The counter-argument is that dramatic, politically motivated wage increases force businesses to cut their workers' hours, or even their jobs, the Michael Saltsman of Employment Policies Institute, a research organization studying public policy and employment growth, wrote in an op-ed for the Orange County Register. 

Using the California city of Oakland, which raised its minimum wage from $9 to $12.25 on March 2, 2015, as a case study, Mr. Saltsman described the effects of the well-intentioned wage increase a "costly gamble." He wrote that 10 Chinatown stores and restaurants closed after the minimum wage increased, a seafood restaurant laid off two workers, and three restaurants raised meal prices by 20 percent. 

Innovations such as pizza-droids or automated burger flippers could complicate both arguments. Fast food chains are already demonstrating their ability to fund customized research for robots that distinguish them from their competition. The initial investment will be costly, but the public's excitement for such discoveries might pay the bills.

"[The Domino's Robotic Unit] highlights what can happen when disruptive thinking is fostered – it turns into a commercially viable and revolutionary product," Mr.

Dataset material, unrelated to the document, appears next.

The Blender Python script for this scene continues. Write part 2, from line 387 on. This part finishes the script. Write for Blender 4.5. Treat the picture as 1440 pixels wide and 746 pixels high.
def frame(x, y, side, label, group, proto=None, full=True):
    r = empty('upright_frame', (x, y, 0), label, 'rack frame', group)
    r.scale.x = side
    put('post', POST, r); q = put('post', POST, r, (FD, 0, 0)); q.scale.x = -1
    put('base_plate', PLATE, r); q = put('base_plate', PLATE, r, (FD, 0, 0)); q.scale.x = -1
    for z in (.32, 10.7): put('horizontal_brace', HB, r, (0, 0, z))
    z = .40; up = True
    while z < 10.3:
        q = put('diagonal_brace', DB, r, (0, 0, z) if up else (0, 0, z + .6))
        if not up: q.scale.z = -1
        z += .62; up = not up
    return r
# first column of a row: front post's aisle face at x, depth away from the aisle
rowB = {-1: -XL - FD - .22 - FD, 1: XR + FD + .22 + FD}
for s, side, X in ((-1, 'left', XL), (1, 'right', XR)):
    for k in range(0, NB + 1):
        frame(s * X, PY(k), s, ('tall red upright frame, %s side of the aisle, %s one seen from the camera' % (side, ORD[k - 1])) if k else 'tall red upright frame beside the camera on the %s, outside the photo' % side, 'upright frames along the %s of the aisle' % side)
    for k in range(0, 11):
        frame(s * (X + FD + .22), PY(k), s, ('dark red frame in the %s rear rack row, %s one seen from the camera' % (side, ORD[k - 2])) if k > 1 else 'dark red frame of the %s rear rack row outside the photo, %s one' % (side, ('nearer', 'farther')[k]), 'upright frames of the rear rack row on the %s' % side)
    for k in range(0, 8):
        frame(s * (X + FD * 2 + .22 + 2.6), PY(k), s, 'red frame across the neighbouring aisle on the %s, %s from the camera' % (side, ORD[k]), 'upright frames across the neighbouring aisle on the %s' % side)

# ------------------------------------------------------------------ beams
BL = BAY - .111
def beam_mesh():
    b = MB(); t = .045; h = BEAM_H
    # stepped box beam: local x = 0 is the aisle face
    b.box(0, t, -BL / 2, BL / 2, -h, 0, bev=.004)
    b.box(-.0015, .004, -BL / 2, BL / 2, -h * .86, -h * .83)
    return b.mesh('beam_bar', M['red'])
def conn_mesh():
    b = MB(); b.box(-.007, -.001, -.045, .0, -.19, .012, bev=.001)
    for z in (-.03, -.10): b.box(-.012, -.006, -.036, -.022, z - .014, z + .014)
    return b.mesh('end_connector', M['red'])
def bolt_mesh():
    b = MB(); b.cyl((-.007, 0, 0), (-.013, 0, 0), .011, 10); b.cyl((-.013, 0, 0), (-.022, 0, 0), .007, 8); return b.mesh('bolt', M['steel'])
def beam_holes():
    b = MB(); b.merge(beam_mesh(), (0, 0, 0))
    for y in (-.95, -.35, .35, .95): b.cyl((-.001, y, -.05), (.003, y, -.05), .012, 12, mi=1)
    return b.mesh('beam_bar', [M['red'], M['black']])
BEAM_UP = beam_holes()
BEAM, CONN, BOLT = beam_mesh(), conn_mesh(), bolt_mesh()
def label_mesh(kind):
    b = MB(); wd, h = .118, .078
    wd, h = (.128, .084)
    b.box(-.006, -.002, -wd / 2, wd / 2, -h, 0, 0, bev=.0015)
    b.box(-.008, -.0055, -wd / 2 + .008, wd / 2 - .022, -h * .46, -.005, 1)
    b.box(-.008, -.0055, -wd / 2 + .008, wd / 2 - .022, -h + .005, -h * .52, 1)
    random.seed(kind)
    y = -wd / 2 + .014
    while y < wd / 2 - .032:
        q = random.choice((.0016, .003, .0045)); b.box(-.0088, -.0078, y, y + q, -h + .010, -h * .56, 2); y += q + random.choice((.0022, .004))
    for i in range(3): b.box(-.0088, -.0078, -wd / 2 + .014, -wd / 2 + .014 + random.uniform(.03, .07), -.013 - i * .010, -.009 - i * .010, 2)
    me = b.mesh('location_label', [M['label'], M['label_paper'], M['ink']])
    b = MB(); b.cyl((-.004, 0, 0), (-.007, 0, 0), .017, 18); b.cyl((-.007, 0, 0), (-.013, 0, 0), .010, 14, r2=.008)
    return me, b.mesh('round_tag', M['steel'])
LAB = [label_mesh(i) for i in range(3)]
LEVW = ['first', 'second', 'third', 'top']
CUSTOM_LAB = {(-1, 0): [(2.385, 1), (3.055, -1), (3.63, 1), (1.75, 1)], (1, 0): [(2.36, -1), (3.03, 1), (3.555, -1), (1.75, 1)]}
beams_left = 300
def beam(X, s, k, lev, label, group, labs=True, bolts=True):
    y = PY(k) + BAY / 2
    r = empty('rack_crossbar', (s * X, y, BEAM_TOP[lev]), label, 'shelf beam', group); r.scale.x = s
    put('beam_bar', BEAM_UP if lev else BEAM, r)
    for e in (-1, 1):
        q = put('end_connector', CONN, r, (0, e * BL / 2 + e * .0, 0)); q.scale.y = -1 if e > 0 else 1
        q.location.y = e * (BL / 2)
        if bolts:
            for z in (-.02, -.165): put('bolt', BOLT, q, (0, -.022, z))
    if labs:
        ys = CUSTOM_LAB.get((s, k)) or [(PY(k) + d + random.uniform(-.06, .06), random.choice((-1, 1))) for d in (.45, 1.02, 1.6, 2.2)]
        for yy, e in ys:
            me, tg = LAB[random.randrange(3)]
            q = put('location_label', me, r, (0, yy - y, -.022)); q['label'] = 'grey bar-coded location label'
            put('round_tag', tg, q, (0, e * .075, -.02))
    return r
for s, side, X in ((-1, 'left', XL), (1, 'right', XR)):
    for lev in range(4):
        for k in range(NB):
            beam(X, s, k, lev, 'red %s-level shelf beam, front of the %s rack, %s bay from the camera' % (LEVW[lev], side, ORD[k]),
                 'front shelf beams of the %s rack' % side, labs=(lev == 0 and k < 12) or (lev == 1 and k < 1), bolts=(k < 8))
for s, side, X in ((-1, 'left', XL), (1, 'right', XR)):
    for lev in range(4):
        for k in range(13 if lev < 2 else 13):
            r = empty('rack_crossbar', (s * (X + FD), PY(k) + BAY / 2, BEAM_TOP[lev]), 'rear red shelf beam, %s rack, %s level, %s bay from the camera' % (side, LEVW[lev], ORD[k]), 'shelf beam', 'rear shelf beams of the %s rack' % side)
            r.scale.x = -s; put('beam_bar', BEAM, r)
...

Meij said when announcing the product, according to ZDNet. "The DRU prototype is only the first step in our research and development as we continue to develop a range of innovations set to revolutionize the entire pizza ordering experience."

Even the Domino's Robotic Unit is not nearly ready to hit the road, but robots like it could eventually offer fast food companies a high-tech alternative to costly political debate, and all at the touch of a button.